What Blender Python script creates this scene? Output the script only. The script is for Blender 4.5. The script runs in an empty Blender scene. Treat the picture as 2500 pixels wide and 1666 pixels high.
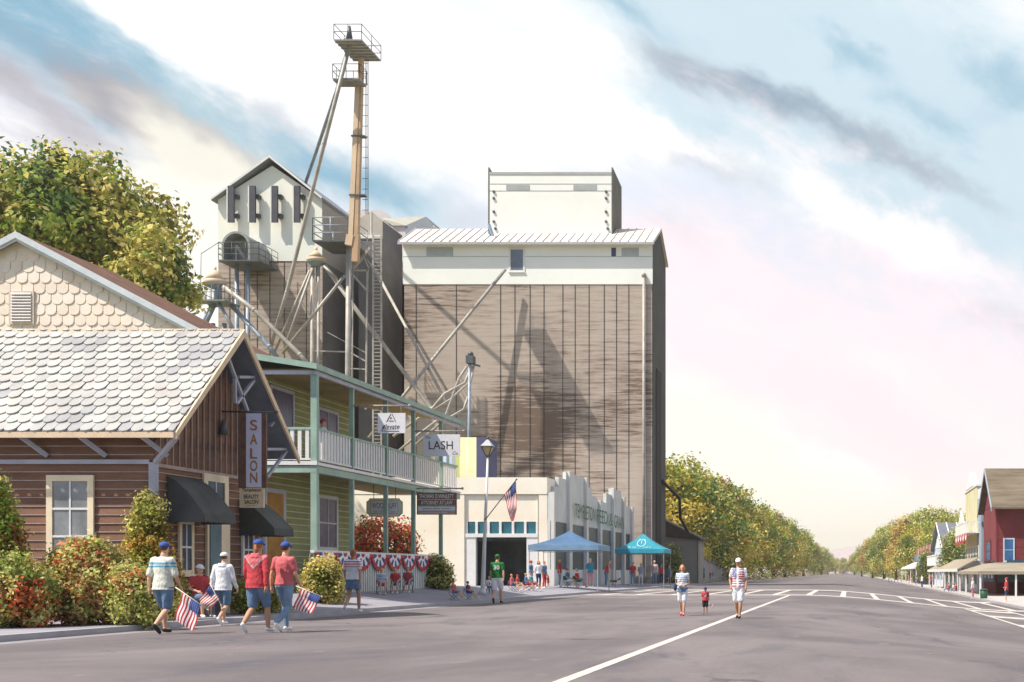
import bpy, bmesh, math, random
import numpy as np
from mathutils import Vector, Matrix, Euler
random.seed(7)
SC = bpy.context.scene
COL = SC.collection
R = math.radians
F = 3000.0; VX = 2075.0; VY = 1398.0; EYE = 1.25
def W(px, py, Y):
    """picture measurement at a chosen distance Y -> world point"""
    return Vector(((px-VX)/F*Y, Y, EYE+(VY-py)/F*Y))
def clamp(t, a=0., b=1.): return max(a, min(b, t))
def lerp(a, b, t): return a+(b-a)*t
def interp(tab, y):
    if y <= tab[0][0]: return tab[0][1]
    for (a, b), (c, d) in zip(tab, tab[1:]):
        if y <= c: return b+(d-b)*(y-a)/(c-a)
    return tab[-1][1]
ZL = [(0,.1),(36,.1),(43,.5),(58,.6),(72,.38),(84,.35),(100,.25),(125,.2),(160,.12),(9000,.12)]
XK = -15.2      # left kerb
XR = 10.2       # right kerb
def gz(x, y):
    if x <= XK-.15:
        return .12+(interp(ZL, y)-.12)*clamp((XK-.15-x)/3.0)
    if x < XR:
        t = clamp((x+3)/13.); return -.9*t*t*(3-2*t)
    return -.75
def foot(px, py, xoff=0):
    """where the ground is met at this spot of the picture"""
    Y = 40.
    for _ in range(60):
        z = gz((px-VX)/F*Y, Y)
        Y = Y*.5+.5*(EYE-z)*F/max(4, (py-VY))
    return Vector(((px-VX)/F*Y, Y, gz((px-VX)/F*Y, Y)))

# ---------------------------------------------------------------- materials
MATS = {}
def lin(c):
    if isinstance(c, str):
        c = [int(c[i:i+2], 16)/255 for i in (0, 2, 4)]
        c = [x/12.92 if x <= .04045 else ((x+.055)/1.055)**2.4 for x in c]
    return tuple(c)
def M(name, rgb, rough=.75, var=.18, scale=1.2, bump=0., metallic=0., stretch=(1,1,1), alt=None, fine=.08, fscale=25, spec=.3):
    if name in MATS: return MATS[name]
    m = bpy.data.materials.new(name); m.use_nodes = True
    nt = m.node_tree; b = nt.nodes['Principled BSDF']; N = nt.nodes; L = nt.links
    rgb = lin(rgb)
    b.inputs['Roughness'].default_value = rough; b.inputs['Metallic'].default_value = metallic
    b.inputs['Specular IOR Level'].default_value = spec
    tc = N.new('ShaderNodeTexCoord'); mp = N.new('ShaderNodeMapping'); mp.inputs['Scale'].default_value = stretch
    L.new(tc.outputs['Object'], mp.inputs['Vector'])
    n1 = N.new('ShaderNodeTexNoise'); n1.inputs['Scale'].default_value = scale; n1.inputs['Detail'].default_value = 5; n1.inputs['Roughness'].default_value = .6
    n2 = N.new('ShaderNodeTexNoise'); n2.inputs['Scale'].default_value = fscale; n2.inputs['Detail'].default_value = 3
    L.new(mp.outputs[0], n1.inputs['Vector']); L.new(mp.outputs[0], n2.inputs['Vector'])
    rp = N.new('ShaderNodeValToRGB'); rp.color_ramp.elements[0].position = .32; rp.color_ramp.elements[1].position = .68
    lo = tuple(clamp(c*(1-var)) for c in rgb); hi = tuple(clamp(c*(1+var)) for c in rgb)
    if alt is not None: lo = lin(alt)
    rp.color_ramp.elements[0].color = (*lo, 1); rp.color_ramp.elements[1].color = (*hi, 1)
    L.new(n1.outputs['Fac'], rp.inputs['Fac'])
    mr = N.new('ShaderNodeMapRange'); mr.inputs['To Min'].default_value = 1-fine*2; mr.inputs['To Max'].default_value = 1+fine*2
    L.new(n2.outputs['Fac'], mr.inputs['Value'])
    mx = N.new('ShaderNodeVectorMath'); mx.operation = 'SCALE'
    L.new(rp.outputs['Color'], mx.inputs[0]); L.new(mr.outputs[0], mx.inputs['Scale'])
    L.new(mx.outputs[0], b.inputs['Base Color'])
    if bump:
        bp = N.new('ShaderNodeBump'); bp.inputs['Strength'].default_value = bump; bp.inputs['Distance'].default_value = .05
        L.new(n2.outputs['Fac'], bp.inputs['Height']); L.new(bp.outputs[0], b.inputs['Normal'])
    MATS[name] = m; return m
def leaf_mat(name):
    m = bpy.data.materials.new(name); m.use_nodes = True
    nt = m.node_tree; N = nt.nodes; L = nt.links
    b = N['Principled BSDF']; out = N['Material Output']
    at = N.new('ShaderNodeAttribute'); at.attribute_name = 'Col'
    L.new(at.outputs['Color'], b.inputs['Base Color']); b.inputs['Roughness'].default_value = .7
    b.inputs['Specular IOR Level'].default_value = .2
    tr = N.new('ShaderNodeBsdfTranslucent'); L.new(at.outputs['Color'], tr.inputs['Color'])
    mx = N.new('ShaderNodeMixShader'); mx.inputs[0].default_value = .4
    L.new(b.outputs[0], mx.inputs[1]); L.new(tr.outputs[0], mx.inputs[2]); L.new(mx.outputs[0], out.inputs['Surface'])
    return m
# ---------------------------------------------------------------- mesh builder
class MB:
    def __init__(s): s.v = []; s.f = []; s.m = []; s.sm = []
    def add(s, vs, fs, mi=0, smooth=False):
        n = len(s.v); s.v += [tuple(v) for v in vs]
        for f in fs: s.f.append(tuple(i+n for i in f)); s.m.append(mi); s.sm.append(smooth)
        return s
    def quad(s, a, b, c, d, mi=0): return s.add([a,b,c,d], [(0,1,2,3)], mi)
    def poly(s, pts, mi=0): return s.add(pts, [tuple(range(len(pts)))], mi)
    def box(s, x0, x1, y0, y1, z0, z1, mi=0):
        v = [(x,y,z) for x in (x0,x1) for y in (y0,y1) for z in (z0,z1)]
        return s.add(v, [(0,1,3,2),(4,6,7,5),(0,4,5,1),(2,3,7,6),(0,2,6,4),(1,5,7,3)], mi)
    def beam(s, p, q, w, h=None, mi=0, up=(0,0,1)):
        p = Vector(p); q = Vector(q); h = h or w; d = (q-p).normalized(); up = Vector(up)
        if abs(d.dot(up)) > .98: up = Vector((0,1,0))
        a = d.cross(up).normalized()*w/2; b = a.cross(d).normalized()*h/2
        v = [p-a-b, p+a-b, p+a+b, p-a+b, q-a-b, q+a-b, q+a+b, q-a+b]
        return s.add(v, [(3,2,1,0),(4,5,6,7),(0,1,5,4),(1,2,6,5),(2,3,7,6),(3,0,4,7)], mi)
    def tube(s, pts, r, n=10, mi=0, cap=True, smooth=True):
        pts = [Vector(p) for p in pts]
        rs = list(r) if hasattr(r, '__len__') else [r]*len(pts)
        base = len(s.v); ref = None
        for i, p in enumerate(pts):
            d = (pts[min(i+1, len(pts)-1)]-pts[max(i-1, 0)]).normalized()
            if ref is None:
                ref = Vector((0,0,1)) if abs(d.z) < .9 else Vector((0,1,0))
            a = d.cross(ref).normalized(); b = a.cross(d).normalized(); ref = b
            for k in range(n):
                t = 2*math.pi*k/n; s.v.append(tuple(p+(a*math.cos(t)+b*math.sin(t))*rs[i]))
        for i in range(len(pts)-1):
            for k in range(n):
                k2 = (k+1) % n
                s.f.append((base+i*n+k2, base+i*n+k, base+(i+1)*n+k, base+(i+1)*n+k2)); s.m.append(mi); s.sm.append(smooth)
        if cap:
            s.f.append(tuple(base+k for k in range(n))); s.m.append(mi); s.sm.append(False)
            e = base+(len(pts)-1)*n
            s.f.append(tuple(e+k for k in reversed(range(n)))); s.m.append(mi); s.sm.append(False)
        return s
    def rings(s, secs, n=14, mi=0, smooth=True):
        """horizontal elliptical sections (cx,cy,cz,rx,ry)"""
        base = len(s.v)
        for (cx,cy,cz,rx,ry) in secs:
            for k in range(n):
                t = 2*math.pi*k/n; s.v.append((cx+rx*math.cos(t), cy+ry*math.sin(t), cz))
        for i in range(len(secs)-1):
            for k in range(n):
                k2 = (k+1) % n
                s.f.append((base+i*n+k, base+i*n+k2, base+(i+1)*n+k2, base+(i+1)*n+k)); s.m.append(mi); s.sm.append(smooth)
        s.f.append(tuple(base+k for k in reversed(range(n)))); s.m.append(mi); s.sm.append(False)
        e = base+(len(secs)-1)*n
        s.f.append(tuple(e+k for k in range(n))); s.m.append(mi); s.sm.append(False)
        return s
    def ball(s, c, rx, ry=None, rz=None, n=14, k=9, mi=0):
        ry = ry or rx; rz = rz or rx
        secs = []
        for i in range(k+1):
            t = -math.pi/2+math.pi*i/k
            secs.append((c[0], c[1], c[2]+rz*math.sin(t), max(1e-4, rx*math.cos(t)), max(1e-4, ry*math.cos(t))))
        return s.rings(secs, n, mi)
    def prism(s, pts, off, mi=0):
        """polygon (list of 3D) extruded by vector off"""
        n = len(pts); off = Vector(off); p = [Vector(q) for q in pts]
        v = p+[q+off for q in p]
        f = [tuple(reversed(range(n))), tuple(range(n, 2*n))]+[(i, (i+1) % n, n+(i+1) % n, n+i) for i in range(n)]
        return s.add(v, f, mi)
    def mesh(s, name, mats, org=(0,0,0)):
        me = bpy.data.meshes.new(name)
        v = np.array(s.v, dtype=float)-np.array(org)[None, :] if s.v else np.zeros((0,3))
        me.from_pydata(v.tolist(), [], s.f)
        for m in (mats if isinstance(mats, (list, tuple)) else [mats]): me.materials.append(m)
        me.polygons.foreach_set('material_index', s.m); me.polygons.foreach_set('use_smooth', s.sm)
        me.update(); return me
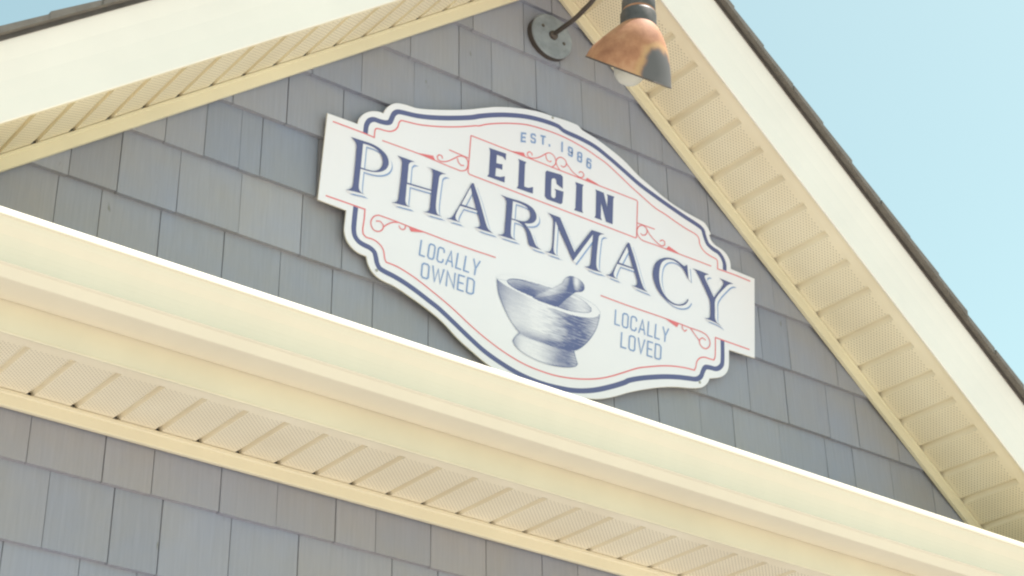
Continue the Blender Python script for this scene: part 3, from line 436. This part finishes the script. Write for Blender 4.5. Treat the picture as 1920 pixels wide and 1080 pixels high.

○ ○ ○ ○ ○ ○ ○

▶ [INSTRUCTIONS FOR THE TASK] Extract lines where the string "high" occurs.

▶ [TASK OUTPUT]
What Blender Python script creates this scene? Output the script only. The script is for Blender 4.5. The script runs in an empty Blender scene. Treat the picture as 2500 pixels wide and 1666 pixels high.
Continue the Blender Python script for this scene: part 3, from line 436. This part finishes the script. Write for Blender 4.5. Treat the picture as 1920 pixels wide and 1080 pixels high.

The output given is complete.